Mixed-Effects Modeling Framework for Amsterdam and Copenhagen for Outdoor NO<sub>2</sub> Concentrations Using Measurements Sampled with Google Street View Cars
Jules Kerckhoffs, Jibran Khan, Gerard Hoek, Zhendong Yuan, Thomas Ellermann, Ole Hertel, Matthias Ketzel, Steen Solvang Jensen, Kees Meliefste, Roel Vermeulen
Abstract
High-resolution air quality (AQ) maps based on street-by-street measurements have become possible through large-scale mobile measurement campaigns. Such campaigns have produced data-only maps and have been used to produce empirical models [i.e., land use regression (LUR) models]. Assuming that all road segments are measured, we developed a mixed model framework that predicts concentrations by an LUR model, while allowing road segments to deviate from the LUR prediction based on between-segment variation as a random effect. We used Google Street View cars, equipped with high-quality AQ instruments, and measured the concentration of NO2 on every street in Amsterdam (n = 46.664) and Copenhagen (n = 28.499) on average seven times over the course of 9 and 16 months, respectively.
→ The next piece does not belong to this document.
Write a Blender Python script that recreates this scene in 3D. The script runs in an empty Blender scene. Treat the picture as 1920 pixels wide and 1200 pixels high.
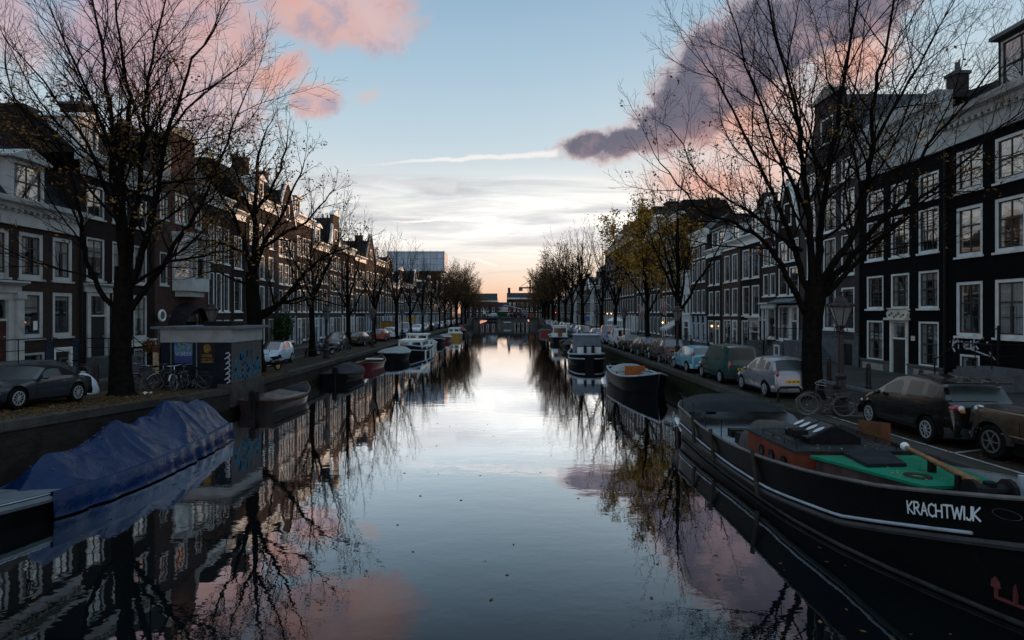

We compared the data-only mapping, LUR, and mixed model estimates with measurements from passive samplers (n = 82) and predictions from dispersion models in the same time window as mobile monitoring. In Amsterdam, mixed model estimates correlated rs (Spearman correlation) = 0.85 with external measurements, whereas the data-only approach and LUR model estimates correlated rs = 0.74 and 0.75, respectively. Mixed model estimates also correlated higher rs = 0.65 with the deterministic model predictions compared to the data-only (rs = 0.50) and LUR model (rs = 0.61). In Copenhagen, mixed model estimates correlated rs = 0.51 with external model predictions compared to rs = 0.45 and rs = 0.50 for data-only and LUR model, respectively. Correlation increased for 97 locations (rs = 0.65) with more detailed traffic information. This means that the mixed model approach is able to combine the strength of data-only mapping (to show hyperlocal variation) and LUR models by shrinking uncertain concentrations toward the model output.